It Didn't Have To Be This Way
Saturday, March 26, 2005
An appropriate first post - Stephen Roach hits another home run with his latest missive The Test. The last paragraph serves as an excellent premise for this blog:
"It didn’t have to be this way. The big mistake, in my view, came when the Fed condoned the equity bubble in the late 1990s. It has been playing post-bubble defense ever since, fostering an unusually low real interest rate climate that has led to one bubble after another. And that has given rise to the real monster -- the asset-dependent American consumer and a co-dependent global economy that can’t live without excess US consumption. The real test was always the exit strategy."Yes, it's easy on the way up. Ever increasing liquidity to meet every emerging problem and everyone gets rich - not rich in the old sense, of course, with higher real income and savings, but through higher asset prices for stocks and homes.
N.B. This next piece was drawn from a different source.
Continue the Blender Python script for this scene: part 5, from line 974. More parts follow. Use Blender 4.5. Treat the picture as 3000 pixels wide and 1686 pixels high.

"Asset markets around the world are now quivering at just the hint of an unwinding of this house of cards. And they quiver with the real federal funds rate barely above zero. What happens to these markets and to an asset-dependent US economy should the Fed actually complete its nasty task of taking its policy rate into the restrictive zone? "All aquiver, that's right. Paul Volker must be so proud of his successor ... about to bring down the whole house of cards with quarter point increases to the Fed Funds rate in the low single digits.
"I still don’t think America’s central bank is up to the task at hand. In the face of disruptive markets or growth disappointments, this Fed has repeatedly opted to err on the side of accommodation. I suspect that deep in its heart, the Federal Reserve knows what’s at stake for the US -- and for the world -- if the asset-dependent American consumer were to throw in the towel. "This is my central belief on this issue, and the motivation for this blog - that given the choice of some economic pain and a long slow death by inflation, the Fed will opt for the latter. It will never be able to raise interest rates like Paul Volker did, in order to put this fiat currency system back on a track that is sustainable for another generation or two - instead, we will continue to swim out to the deep water and hope for the best.
2 comments:
Excellent post and site Tim, thanks for the Roach link..Ben
Dan,
Well, if anyone tells you exactly how this is going to end, don't believe them - and don't buy anything from them. All you can do is read, listen, and learn, then place your bets. I've heard so many people predict so many things and if you ever go back and check up on their predictions, they are almost always wrong.
I am sure that this global fiat currency system will not survive much longer in its current form, but who knows when or how. Look at the last hundred years of history, and every 30 years or so, there is a major shakeup - we've been operating under the current "US Dollar Standard" since Nixon closed the gold window in 1971, and wars usually precipitate big changes to monetary systems, so I think we are due.